When the American essayist Joan Didion lost her husband to a sudden heart attack during a family dinner, she began to write an account of his death and the year following it, navigating her grief, disbelief, and the gradual return to normalcy (in as far as any normalcy is possible after such a loss). In this book, she reflects, “…when we mourn our losses we also mourn, for better or for worse, ourselves. As we were. As we are no longer. As we will one day not be at all.” It is almost a perfect description of the state of exile — an aching realization that we have not only lost a home, but a version of ourselves that we were at home, and that we will no longer be, the sense of displacement and foreignness a new permanent feature of our identity. Exile, whether imposed or self-inflicted, creates an even stronger connection with our roots even as we try to rebuild and reinvent ourselves.
Perhaps the first name that comes to mind when we think of exiled poets is Agha Shahid Ali (1949-2001). Shahid Ali was born in Kashmir and educated in Delhi as well as the United States, where he eventually settled and lived until his untimely death.

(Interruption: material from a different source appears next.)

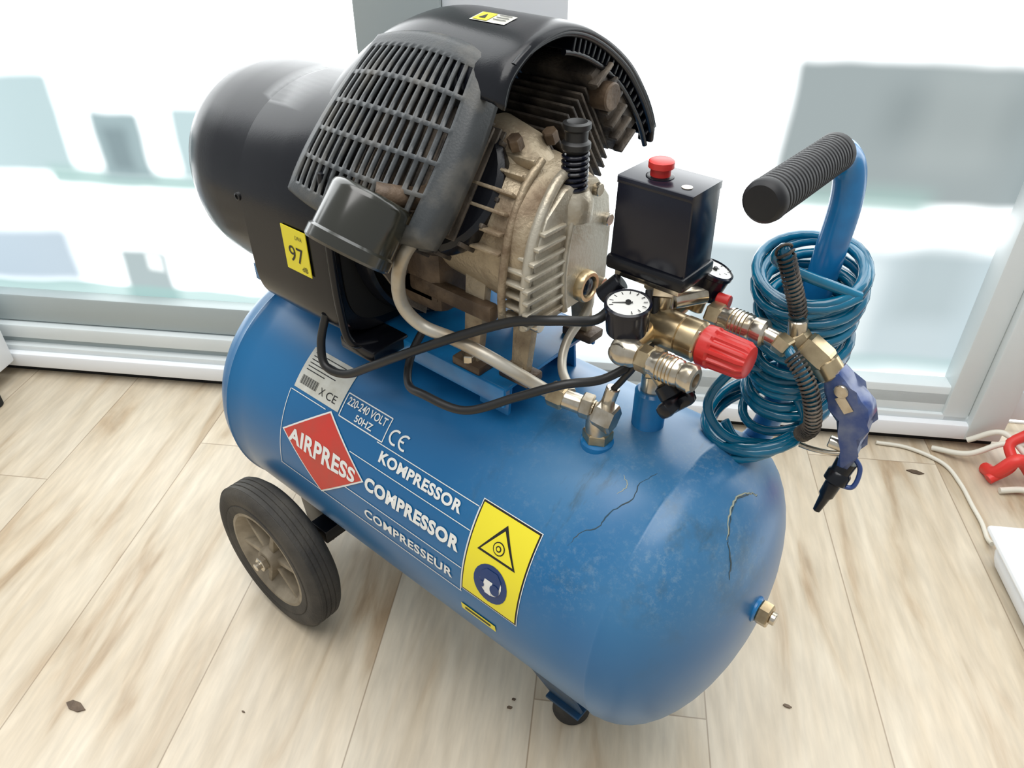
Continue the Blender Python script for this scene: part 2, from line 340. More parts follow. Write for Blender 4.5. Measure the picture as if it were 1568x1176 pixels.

His poems are redolent of memories of his homeland, Kashmir, and a permanent sense of loss — of home, of loved ones and of an identity. In his poem “By the Waters of the Sind,” he talks about the most painful division in the subcontinent between India and Pakistan and reminds us that a river can still tear through man-made boundaries, uniting what has been divided and joining the fates of people on either side of the border. Tied to this division is a story of personal separation, the loss of his mother and his own identity as a son.
Although far removed in time, another exiled poet, Bahadur Shah Zafar, wrote of the loss of home. The glory of the Mughal Empire had already begun a steady decline by the time Bahadur Shah Zafar ascended the throne in 1837. He was well into his sixties and had witnessed the rise of the East India Company from traders to colonialists. Despite that, his court shone in the arts. He gave patronage to a great many poets of Urdu, Farsi, Braj Bhasha, and Punjabi. He himself was a writer and poet, often writing wistful poems about Sufism, the human condition, and his many misfortunes. Later in life, he was exiled to Burma (present-day Myanmar), where he is buried in a tomb that is a Sufi shrine in its own right. His lamentation on not being able to be buried in his home is captured in his heartbreaking poetry.
Perhaps home is not a place at all but a memory of who we were, difficult to recreate and impossible to forget.